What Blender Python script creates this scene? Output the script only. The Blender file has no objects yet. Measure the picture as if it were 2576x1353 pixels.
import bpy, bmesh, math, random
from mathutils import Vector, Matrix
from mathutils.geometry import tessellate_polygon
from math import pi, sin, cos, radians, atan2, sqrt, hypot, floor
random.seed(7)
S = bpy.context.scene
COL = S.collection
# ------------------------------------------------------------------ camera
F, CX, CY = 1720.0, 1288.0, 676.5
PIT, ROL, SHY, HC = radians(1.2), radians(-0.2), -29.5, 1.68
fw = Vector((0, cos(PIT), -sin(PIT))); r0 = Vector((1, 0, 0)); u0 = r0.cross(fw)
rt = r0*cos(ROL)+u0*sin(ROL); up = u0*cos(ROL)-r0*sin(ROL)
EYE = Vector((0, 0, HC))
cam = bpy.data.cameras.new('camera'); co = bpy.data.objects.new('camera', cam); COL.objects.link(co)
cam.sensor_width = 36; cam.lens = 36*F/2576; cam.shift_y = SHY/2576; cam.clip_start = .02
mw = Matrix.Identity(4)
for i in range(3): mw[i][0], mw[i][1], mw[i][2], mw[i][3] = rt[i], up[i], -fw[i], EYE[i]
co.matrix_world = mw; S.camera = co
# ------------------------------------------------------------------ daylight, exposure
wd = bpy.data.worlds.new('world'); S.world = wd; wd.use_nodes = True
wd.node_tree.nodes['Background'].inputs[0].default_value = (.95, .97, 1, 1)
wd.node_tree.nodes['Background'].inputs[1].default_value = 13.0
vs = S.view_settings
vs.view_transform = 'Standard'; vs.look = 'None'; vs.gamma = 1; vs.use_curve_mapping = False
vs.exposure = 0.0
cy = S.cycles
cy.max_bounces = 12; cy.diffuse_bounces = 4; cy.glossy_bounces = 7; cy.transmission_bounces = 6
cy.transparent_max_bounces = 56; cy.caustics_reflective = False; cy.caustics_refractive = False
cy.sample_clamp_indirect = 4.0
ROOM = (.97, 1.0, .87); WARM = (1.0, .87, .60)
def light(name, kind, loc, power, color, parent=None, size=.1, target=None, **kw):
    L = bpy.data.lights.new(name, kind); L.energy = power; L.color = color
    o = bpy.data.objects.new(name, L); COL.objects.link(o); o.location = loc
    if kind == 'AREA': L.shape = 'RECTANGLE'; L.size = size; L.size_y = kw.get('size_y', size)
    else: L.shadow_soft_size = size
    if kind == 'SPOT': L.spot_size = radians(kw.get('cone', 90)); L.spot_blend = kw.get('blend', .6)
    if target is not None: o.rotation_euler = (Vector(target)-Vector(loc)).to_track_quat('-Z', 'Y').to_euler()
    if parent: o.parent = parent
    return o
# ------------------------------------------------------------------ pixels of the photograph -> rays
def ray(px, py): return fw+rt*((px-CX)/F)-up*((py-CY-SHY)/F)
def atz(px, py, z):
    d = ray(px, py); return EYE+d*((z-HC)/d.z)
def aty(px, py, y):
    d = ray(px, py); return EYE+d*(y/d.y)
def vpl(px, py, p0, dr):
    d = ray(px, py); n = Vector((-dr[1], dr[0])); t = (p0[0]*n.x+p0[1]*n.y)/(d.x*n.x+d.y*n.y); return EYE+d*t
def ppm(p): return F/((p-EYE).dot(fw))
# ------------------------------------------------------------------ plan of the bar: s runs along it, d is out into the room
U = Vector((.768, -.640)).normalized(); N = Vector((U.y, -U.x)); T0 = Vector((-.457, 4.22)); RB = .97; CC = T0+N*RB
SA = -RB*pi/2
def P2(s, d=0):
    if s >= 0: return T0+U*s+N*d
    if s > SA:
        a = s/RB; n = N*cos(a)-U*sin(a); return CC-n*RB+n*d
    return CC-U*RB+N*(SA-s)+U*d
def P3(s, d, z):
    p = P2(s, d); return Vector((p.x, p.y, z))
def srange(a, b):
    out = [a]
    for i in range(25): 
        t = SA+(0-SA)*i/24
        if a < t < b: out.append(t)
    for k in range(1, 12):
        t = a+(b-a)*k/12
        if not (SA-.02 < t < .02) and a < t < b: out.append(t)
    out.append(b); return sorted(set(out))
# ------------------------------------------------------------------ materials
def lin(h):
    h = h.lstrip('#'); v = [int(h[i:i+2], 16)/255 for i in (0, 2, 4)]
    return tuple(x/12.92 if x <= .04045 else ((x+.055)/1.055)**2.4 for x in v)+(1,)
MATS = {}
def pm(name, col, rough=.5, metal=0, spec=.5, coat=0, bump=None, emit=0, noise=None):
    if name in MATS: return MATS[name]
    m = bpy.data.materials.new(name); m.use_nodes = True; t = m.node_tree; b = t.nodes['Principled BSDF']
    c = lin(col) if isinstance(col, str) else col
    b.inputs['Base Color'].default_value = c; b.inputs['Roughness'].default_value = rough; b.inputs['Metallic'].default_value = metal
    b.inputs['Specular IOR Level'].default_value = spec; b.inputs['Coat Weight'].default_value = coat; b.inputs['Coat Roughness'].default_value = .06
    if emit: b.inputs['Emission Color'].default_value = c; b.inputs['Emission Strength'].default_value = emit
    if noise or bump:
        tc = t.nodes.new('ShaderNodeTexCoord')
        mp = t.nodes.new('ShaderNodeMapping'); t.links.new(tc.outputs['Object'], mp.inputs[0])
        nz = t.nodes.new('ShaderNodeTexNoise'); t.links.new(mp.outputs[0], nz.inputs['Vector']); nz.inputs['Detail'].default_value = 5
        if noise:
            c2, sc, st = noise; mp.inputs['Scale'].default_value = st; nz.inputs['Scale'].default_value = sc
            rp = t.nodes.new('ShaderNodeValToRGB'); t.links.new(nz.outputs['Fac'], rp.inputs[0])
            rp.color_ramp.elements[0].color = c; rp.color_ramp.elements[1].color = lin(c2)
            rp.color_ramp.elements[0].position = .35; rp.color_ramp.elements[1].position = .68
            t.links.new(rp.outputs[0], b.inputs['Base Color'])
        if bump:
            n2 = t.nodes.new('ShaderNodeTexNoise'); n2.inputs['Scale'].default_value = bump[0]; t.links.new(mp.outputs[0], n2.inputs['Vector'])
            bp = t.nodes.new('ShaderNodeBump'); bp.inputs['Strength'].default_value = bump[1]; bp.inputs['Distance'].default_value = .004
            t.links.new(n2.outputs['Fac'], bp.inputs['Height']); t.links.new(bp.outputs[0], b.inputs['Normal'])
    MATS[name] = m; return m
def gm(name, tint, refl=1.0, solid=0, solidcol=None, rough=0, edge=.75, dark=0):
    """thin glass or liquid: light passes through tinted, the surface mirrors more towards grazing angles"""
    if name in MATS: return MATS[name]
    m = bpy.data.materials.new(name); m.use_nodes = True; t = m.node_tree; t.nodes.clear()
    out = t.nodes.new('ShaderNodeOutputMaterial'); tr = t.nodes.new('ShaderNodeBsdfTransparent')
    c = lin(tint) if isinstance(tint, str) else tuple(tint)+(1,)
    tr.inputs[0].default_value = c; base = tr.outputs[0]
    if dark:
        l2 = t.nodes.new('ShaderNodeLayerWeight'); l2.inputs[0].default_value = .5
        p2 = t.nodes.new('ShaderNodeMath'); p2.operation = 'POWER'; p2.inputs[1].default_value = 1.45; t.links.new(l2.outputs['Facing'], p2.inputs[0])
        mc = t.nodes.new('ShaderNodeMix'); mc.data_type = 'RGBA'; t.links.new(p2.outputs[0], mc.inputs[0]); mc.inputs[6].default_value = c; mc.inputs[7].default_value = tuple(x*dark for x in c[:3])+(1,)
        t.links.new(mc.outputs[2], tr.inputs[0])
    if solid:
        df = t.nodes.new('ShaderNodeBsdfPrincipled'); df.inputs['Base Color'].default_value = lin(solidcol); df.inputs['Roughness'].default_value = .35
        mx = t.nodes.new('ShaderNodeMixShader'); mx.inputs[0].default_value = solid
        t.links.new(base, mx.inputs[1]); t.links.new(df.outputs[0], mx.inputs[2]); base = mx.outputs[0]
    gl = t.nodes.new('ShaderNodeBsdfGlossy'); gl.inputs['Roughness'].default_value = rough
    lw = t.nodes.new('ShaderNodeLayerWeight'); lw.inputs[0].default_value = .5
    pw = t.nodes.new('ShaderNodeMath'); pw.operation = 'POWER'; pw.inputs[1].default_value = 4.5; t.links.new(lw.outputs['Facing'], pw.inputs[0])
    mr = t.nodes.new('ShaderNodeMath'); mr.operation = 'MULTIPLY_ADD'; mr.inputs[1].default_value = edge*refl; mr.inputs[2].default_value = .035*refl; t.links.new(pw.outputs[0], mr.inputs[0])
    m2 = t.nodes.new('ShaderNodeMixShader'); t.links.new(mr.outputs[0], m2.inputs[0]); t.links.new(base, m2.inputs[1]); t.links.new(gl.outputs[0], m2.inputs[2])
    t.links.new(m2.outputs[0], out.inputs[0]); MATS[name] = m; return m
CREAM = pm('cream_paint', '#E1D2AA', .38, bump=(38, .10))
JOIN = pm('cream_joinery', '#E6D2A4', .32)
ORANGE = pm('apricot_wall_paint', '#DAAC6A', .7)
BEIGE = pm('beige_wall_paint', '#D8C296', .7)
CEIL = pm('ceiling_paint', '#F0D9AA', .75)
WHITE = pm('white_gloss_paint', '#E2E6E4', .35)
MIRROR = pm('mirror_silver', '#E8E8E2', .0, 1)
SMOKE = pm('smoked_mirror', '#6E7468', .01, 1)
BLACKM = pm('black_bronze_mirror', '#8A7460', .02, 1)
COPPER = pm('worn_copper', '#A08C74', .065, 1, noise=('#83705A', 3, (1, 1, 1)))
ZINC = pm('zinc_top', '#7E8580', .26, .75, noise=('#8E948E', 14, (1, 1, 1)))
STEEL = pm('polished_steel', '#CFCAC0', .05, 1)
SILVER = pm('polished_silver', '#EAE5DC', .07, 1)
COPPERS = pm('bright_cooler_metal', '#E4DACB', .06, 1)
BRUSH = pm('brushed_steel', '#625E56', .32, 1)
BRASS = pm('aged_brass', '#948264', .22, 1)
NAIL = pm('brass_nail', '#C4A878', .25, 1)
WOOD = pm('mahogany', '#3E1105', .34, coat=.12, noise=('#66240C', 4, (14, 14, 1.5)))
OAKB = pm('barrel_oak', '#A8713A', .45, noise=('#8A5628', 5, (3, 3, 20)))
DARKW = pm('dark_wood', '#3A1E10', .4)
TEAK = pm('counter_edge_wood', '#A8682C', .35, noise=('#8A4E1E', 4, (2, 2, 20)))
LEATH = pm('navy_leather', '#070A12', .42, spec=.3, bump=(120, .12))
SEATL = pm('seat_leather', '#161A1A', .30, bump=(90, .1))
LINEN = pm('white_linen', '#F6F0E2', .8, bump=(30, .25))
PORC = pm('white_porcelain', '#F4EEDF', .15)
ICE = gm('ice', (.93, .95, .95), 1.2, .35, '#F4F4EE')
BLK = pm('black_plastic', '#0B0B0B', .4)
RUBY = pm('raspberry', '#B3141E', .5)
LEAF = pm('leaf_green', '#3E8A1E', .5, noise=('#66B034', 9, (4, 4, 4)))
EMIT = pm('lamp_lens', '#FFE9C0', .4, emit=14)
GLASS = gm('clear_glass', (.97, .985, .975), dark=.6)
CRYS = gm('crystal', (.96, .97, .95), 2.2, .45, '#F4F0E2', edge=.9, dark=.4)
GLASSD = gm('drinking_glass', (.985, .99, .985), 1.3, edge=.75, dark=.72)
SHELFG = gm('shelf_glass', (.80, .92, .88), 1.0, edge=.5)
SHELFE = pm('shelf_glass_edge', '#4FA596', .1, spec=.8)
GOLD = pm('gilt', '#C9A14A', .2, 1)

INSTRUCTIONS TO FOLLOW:
Copy every line of the listing that includes the string "scene".

WRITTEN ANSWER:
What Blender Python script creates this scene? Output the script only. The Blender file has no objects yet. Measure the picture as if it were 2576x1353 pixels.
S = bpy.context.scene